Семья Захаровых-Семеновых представляется мне образцом дореволюционной интеллигенции. Высокая культура, трудолюбие и талантливость передавались и накапливались у них в нескольких поколениях. Я хорошо знал эту семью; в школе русскому языку меня учил В.И. Семенов. Единственный наследник семьи Дмитрий Васильевич жил в тяжелое для талантов время, в эпоху сталинизма. Обстоятельства жизни давили его, но хорошая наследственность сделала свое дело. Талантливый математик-аналитик, прикладной математик, программист, специалист по вычислительной технике и электронике, механик и водитель экстра-класса, мастер-универсал – людей такого разностороннего развития и такой степени мастерства мне более не приходилось встречать.
Каменный особняк Тахтарева строился хозяином с любовью и с надеждой на долгую и счастливую жизнь. Дом привлекал внимание и радовал глаз, казался уютным и в то же время строгим и даже элегантным. Полагаю, что этому способствовали прекрасные пропорции и удачное расположение дома, зеркальные окна на срезанном под 45° углу дома (окна были заложены кирпичной кладкой во время войны), решетчатая ограда и ведущая от ворот вглубь участка аллея вязов (слева) и кленов (справа).
Особняк Тахтарева, весь его облик и то, каким он был задуман, очень мне понятны и трогательны.

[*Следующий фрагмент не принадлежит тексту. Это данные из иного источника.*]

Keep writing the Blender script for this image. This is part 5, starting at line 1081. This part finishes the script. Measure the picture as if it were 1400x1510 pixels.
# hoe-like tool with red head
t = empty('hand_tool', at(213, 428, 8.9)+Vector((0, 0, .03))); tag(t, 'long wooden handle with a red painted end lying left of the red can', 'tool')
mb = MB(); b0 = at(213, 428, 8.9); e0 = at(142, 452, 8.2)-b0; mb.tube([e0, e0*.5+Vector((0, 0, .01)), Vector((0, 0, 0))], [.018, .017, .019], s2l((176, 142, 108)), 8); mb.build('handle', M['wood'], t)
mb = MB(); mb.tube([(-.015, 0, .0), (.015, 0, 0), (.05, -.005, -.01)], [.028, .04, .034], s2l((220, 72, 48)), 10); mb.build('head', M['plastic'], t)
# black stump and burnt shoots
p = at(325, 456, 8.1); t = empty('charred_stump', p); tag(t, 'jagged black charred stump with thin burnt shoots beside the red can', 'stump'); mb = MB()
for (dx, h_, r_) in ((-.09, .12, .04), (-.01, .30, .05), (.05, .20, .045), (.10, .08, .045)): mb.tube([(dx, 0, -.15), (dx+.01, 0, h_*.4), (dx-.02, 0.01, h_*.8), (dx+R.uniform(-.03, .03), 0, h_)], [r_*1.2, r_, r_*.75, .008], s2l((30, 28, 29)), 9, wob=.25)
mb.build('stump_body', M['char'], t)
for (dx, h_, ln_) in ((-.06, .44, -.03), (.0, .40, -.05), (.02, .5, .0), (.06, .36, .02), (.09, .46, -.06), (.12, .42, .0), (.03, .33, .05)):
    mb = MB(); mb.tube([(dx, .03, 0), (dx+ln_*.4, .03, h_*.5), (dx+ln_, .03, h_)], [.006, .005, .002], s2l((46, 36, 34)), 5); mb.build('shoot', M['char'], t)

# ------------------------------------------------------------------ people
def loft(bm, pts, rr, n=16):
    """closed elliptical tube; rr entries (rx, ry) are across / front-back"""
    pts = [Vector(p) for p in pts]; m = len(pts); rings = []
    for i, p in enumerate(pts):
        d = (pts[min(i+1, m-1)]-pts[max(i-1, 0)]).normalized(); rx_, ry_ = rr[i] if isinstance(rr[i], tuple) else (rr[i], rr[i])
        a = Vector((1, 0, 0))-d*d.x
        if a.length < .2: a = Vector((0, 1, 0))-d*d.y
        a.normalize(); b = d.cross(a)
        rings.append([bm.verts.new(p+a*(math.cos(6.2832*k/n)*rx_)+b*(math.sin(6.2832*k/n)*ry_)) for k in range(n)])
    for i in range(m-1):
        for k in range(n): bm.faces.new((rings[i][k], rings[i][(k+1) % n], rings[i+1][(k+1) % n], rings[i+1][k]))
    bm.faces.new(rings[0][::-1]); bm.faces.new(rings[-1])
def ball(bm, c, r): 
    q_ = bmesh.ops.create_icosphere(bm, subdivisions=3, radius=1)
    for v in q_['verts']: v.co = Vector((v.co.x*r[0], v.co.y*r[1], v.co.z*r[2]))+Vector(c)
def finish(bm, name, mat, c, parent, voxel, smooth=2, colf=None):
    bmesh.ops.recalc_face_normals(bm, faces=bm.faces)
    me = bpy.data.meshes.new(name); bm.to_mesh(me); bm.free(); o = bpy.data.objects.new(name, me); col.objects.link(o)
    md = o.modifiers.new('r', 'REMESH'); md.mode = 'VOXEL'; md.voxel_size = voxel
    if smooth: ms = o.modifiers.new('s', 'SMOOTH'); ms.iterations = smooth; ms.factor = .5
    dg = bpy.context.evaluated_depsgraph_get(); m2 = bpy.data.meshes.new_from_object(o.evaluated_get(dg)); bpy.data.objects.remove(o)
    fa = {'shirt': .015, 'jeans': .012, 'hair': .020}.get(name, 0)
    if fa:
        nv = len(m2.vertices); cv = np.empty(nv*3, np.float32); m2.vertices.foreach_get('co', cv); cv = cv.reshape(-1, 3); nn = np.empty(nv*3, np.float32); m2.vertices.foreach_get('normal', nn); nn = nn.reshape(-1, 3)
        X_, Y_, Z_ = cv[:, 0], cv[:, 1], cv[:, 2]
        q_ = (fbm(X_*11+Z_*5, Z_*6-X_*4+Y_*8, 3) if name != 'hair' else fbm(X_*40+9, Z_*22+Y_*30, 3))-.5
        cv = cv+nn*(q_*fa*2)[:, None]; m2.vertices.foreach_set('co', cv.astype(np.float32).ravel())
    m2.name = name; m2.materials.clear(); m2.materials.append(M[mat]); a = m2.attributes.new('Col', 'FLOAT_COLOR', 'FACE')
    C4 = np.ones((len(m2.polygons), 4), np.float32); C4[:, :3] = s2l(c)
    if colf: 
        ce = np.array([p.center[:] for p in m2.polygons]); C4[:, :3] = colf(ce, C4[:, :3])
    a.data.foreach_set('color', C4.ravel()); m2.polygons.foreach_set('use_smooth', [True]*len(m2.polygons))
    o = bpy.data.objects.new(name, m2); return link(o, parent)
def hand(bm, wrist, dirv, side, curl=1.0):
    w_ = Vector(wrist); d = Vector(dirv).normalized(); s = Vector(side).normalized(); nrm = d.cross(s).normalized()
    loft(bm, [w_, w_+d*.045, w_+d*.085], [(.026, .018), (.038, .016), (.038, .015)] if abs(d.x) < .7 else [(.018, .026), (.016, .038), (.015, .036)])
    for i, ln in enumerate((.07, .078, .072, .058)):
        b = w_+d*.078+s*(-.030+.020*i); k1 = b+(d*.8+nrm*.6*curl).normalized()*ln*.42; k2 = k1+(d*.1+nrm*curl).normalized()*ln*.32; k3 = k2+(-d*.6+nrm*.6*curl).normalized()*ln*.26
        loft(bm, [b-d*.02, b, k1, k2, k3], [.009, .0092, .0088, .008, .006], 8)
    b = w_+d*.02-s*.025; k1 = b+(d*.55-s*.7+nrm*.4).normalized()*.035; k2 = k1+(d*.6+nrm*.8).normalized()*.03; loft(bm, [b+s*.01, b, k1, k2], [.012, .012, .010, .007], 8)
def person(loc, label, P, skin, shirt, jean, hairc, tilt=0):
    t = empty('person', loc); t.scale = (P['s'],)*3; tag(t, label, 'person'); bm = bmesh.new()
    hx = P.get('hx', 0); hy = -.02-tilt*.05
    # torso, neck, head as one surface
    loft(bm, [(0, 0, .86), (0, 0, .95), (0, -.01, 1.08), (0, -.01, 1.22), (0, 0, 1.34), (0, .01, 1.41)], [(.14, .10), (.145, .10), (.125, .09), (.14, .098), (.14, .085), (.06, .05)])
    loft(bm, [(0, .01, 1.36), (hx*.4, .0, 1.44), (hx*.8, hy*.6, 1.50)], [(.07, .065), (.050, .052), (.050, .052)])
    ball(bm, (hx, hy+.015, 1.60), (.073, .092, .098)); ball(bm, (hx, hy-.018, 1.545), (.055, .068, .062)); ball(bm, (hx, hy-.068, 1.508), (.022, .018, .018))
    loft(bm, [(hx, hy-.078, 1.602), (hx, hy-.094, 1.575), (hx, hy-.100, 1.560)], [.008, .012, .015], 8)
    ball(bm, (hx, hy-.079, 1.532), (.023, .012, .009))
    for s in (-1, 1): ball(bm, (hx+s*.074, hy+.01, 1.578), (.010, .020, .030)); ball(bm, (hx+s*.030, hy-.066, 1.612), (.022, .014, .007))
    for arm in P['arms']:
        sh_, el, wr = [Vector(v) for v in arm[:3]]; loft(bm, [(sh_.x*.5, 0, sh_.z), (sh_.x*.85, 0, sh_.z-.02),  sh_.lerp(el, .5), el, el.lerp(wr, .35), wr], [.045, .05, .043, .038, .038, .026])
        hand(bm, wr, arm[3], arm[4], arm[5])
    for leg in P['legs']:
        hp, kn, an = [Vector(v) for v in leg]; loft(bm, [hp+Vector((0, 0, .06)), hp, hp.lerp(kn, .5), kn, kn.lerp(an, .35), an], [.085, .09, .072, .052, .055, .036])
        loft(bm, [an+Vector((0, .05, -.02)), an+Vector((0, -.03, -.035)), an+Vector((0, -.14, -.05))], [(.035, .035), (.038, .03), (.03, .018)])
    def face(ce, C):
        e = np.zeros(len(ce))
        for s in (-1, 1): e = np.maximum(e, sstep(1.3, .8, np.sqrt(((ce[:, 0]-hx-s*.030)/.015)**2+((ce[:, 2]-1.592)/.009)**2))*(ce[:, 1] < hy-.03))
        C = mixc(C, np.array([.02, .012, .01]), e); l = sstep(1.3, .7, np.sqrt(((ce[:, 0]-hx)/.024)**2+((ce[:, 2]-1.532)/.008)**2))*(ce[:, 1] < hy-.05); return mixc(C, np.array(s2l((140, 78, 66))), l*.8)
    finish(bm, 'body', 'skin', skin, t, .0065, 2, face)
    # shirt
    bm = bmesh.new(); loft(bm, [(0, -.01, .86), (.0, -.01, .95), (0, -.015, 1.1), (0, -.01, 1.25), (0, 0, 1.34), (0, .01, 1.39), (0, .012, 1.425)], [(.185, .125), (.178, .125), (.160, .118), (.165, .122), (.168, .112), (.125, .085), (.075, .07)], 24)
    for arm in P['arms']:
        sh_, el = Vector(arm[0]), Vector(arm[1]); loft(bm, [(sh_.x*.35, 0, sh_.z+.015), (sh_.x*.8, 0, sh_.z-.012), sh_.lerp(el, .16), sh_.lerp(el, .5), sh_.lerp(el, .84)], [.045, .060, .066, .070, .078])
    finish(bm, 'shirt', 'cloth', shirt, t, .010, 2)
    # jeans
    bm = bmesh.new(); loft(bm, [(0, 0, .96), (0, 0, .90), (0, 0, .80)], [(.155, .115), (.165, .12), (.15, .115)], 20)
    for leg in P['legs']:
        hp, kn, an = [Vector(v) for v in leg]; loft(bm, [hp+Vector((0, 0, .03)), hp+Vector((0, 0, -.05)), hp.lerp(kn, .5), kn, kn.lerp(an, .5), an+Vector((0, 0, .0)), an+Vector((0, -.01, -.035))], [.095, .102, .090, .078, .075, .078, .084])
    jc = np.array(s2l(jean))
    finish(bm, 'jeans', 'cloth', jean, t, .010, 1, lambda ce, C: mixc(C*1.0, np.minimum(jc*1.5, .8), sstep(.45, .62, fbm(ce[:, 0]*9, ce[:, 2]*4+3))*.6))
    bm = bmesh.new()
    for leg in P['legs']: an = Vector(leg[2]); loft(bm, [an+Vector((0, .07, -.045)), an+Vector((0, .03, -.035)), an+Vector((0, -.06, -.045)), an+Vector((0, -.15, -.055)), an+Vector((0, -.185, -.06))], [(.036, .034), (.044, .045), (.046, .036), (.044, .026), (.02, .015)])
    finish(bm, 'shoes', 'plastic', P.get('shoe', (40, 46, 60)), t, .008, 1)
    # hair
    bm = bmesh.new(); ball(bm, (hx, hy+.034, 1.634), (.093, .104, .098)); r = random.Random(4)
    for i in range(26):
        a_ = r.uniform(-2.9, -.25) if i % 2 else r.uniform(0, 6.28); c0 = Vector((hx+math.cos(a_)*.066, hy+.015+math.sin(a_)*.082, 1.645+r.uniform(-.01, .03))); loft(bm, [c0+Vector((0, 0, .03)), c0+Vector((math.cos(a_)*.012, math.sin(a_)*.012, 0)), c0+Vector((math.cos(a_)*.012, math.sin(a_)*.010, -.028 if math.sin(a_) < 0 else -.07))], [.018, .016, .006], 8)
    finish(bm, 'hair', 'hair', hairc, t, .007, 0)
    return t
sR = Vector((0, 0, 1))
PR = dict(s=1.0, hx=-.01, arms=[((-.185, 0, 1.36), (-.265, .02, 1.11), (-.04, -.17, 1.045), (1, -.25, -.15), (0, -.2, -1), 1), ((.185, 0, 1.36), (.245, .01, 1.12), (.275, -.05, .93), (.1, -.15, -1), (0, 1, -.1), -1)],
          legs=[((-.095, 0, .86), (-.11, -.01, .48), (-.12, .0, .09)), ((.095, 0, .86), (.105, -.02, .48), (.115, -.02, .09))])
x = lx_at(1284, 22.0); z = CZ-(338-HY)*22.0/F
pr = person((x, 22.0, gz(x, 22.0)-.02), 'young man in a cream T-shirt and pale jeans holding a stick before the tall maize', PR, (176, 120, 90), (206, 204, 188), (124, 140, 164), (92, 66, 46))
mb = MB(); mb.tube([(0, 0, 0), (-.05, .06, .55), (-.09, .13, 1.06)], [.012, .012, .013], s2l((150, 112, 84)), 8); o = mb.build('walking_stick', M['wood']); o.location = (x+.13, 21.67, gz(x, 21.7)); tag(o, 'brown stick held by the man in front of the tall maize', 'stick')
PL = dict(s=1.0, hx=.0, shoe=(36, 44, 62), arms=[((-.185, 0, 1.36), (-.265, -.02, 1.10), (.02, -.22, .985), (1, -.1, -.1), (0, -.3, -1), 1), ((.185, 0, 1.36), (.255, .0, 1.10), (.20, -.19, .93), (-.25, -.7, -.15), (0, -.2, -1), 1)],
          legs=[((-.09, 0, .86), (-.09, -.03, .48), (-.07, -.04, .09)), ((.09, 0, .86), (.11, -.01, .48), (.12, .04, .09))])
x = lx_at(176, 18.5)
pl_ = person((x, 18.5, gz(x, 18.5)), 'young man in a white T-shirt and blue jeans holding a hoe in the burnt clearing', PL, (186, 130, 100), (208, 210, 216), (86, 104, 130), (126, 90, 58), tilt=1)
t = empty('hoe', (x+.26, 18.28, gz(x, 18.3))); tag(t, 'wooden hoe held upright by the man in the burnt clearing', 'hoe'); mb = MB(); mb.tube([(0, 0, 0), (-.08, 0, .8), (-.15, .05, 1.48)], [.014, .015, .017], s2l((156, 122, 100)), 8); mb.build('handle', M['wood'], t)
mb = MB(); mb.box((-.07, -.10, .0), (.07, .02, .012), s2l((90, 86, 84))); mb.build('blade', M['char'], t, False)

Мне даже кажется, что, если бы я имел возможность и средства, то, наверное, построил бы именно такой или очень похожий дом для себя, своих детей и внуков. И место выбрал бы такое же тихое, за городом. Особняк Тахтарева представляется мне воплощением уюта и стабильности, прибежищем старых друзей, тихой кабинетной работы, рукоделия. Словом, что-то вроде гималайского дома Рериха, но только в своем отечестве. Увы, все было разрушено у Тахтарева, как, впрочем, и у моих родителей, и у множества других людей.
Остановлюсь еще на двух домах участка Тахтарева. Деревянный дом под номером 18-3 был довольно большим и по-своему заметным. С восточной и северной сторон его украшали обширные веранды с цветным ажурным остеклением. Осколки этих стекол, красного, синего, зеленого и желтого цветов, очень ценились у нас, детей. Веранды были как на первом, так и на втором этаже. При коммунальной действительности на верандах жильцы сушили белье. В квартирах из 5 комнат каждая проживало по 3–4 семьи. Но дом знал и лучшие времена. Из трех деревянных домов он, судя по всему, был построен первым и служил господским домом, пока не был завершен каменный особняк. Под вагонкой он был утеплен войлоком и рубероидом, что выяснилось зимой 1942 года, когда его ломали на дрова.
На втором этаже жила семья Земляковых, занимавшая три небольшие комнаты. Семью составляли старики, муж и жена, и их взрослые (в почтенном возрасте) дети – брат и сестра. Судьба свела меня ненадолго с этой семьей в начале войны. Я познакомился с Земляковым-сыном[5] (кажется, профессором (или доцентом) Лесотехнической академии) во время ночных бомбежек и обстрелов, когда мы выходили из домов и прятались в щели или просто толпились во дворе, глядя в осеннее и зимнее небо на прожектора и разрывы зенитных снарядов. В минуты затишья Земляков беседовал со мной о созвездиях, планетах, туманностях и вообще о науке астрономии. Рассказывал он очень интересно и буквально заразил меня астрономией, о которой до этого я почти ничего не знал. Потом он стал выносить бинокль, затем – подзорную трубу и, наконец, однажды вынес небольшой телескоп на треноге. Я впервые увидел кратеры Луны, диски Марса и Юпитера, великое множество звезд.